It gets things off to a great farcical start, and complements Black Comedy’s sight gags, for as it’s ostensibly radio, much of the fun comes from the incongruity of the ‘radio actors’ and their roles. Intense, bespectacled Rachael Spence, looking like a forerunner of an Apprentice candidate plays the dog and full farmyard repertoire. Scarily smart Sloane Ranger matron Claire Vousden plays the motherly old farmer’s wife. And Will Barton makes a great Hancock, as infuriating as he’s funny, without attempting a slavish impersonation, hogging the microphone to everyone else’s fury, as the cheerful old farmhand with the wise saws beloved of all. Like Black Comedy, it builds to a comic climax, as the cast’s fury threatens to undermine their tearful performances at his character’s ‘deathbed’.

Black Comedy is played as period piece, faithfully set in Swinging London, where penniless sculptor Bryn (expressively frenetic Greg Haste) and his debutante fiancée Carol (Ellie Beaven with a convincing Sloany quack) hope to impress German millionaire art collector Bamberger - and Carol’s ‘monster father’ Colonel Melchett (a martinet Robin Bowerman), not just with his art, but with tasteful antique furniture and fittings. Bryn’s borrowed these without asking from his conveniently absent antique-dealer neighbour, Harold (Jamie Newall having fun as a waspish northern queen). But there’s a blackout – and the disasters pile up for Bryn as Harold returns unexpectedly - and so does his old flame, fellow artist, Clea, (deliciously vampish Spence).

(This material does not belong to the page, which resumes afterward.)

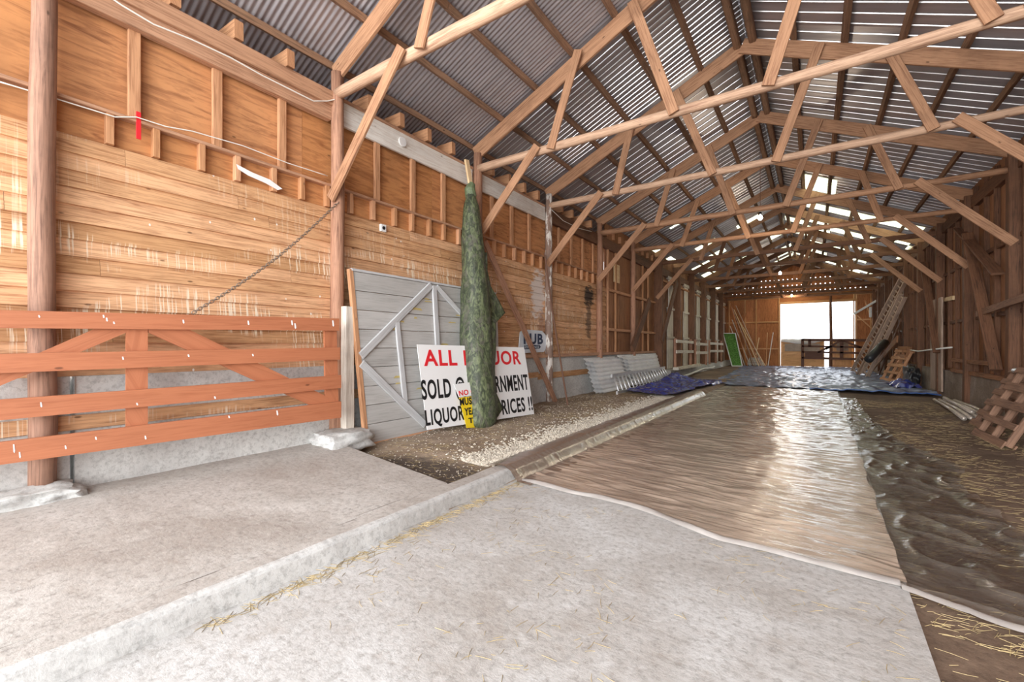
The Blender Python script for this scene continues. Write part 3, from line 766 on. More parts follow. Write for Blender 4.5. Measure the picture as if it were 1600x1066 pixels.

The great joke is the convention that dark and light are reversed. We start in a blackout with Bryn and Carol evidently able to see as they admire the furniture. The stage is flooded with light, revealing Fred Meller’s ingenious split-level set, as there is a powercut and now the pair apparently cannot see a thing. It gets even cleverer as characters produce matches or torches and the lights dip accordingly.

The fun comes from the reversal – and O’Loughlin’s expert choreography. We see every awkward move as Carol gives everyone the wrong drink in the dark – feeding tumblers of gin to teetotal spinster Miss Furnival (an impressively statuesque and rather touching Vousden) who takes refuge during the power cut. The comedy escalates as Bryn staggers around in the dark, attempting to return the furniture before the lights are restored and his ruse is discovered; and sexy Clea slips into the flat under cover of darkness and prepares to bed Bryn again, only to find herself tempted into impersonating the unlikely sounding nocturnal cleaner Mrs Punnet.

Events hurtle towards a climax involving the mixing up of Austrian refugee Schuppanzigh (twinkling David Peart), come from the Electricity Board to mend the fuse and Bamberger (Barton again in a brief cameo) leads to the final belly laugh.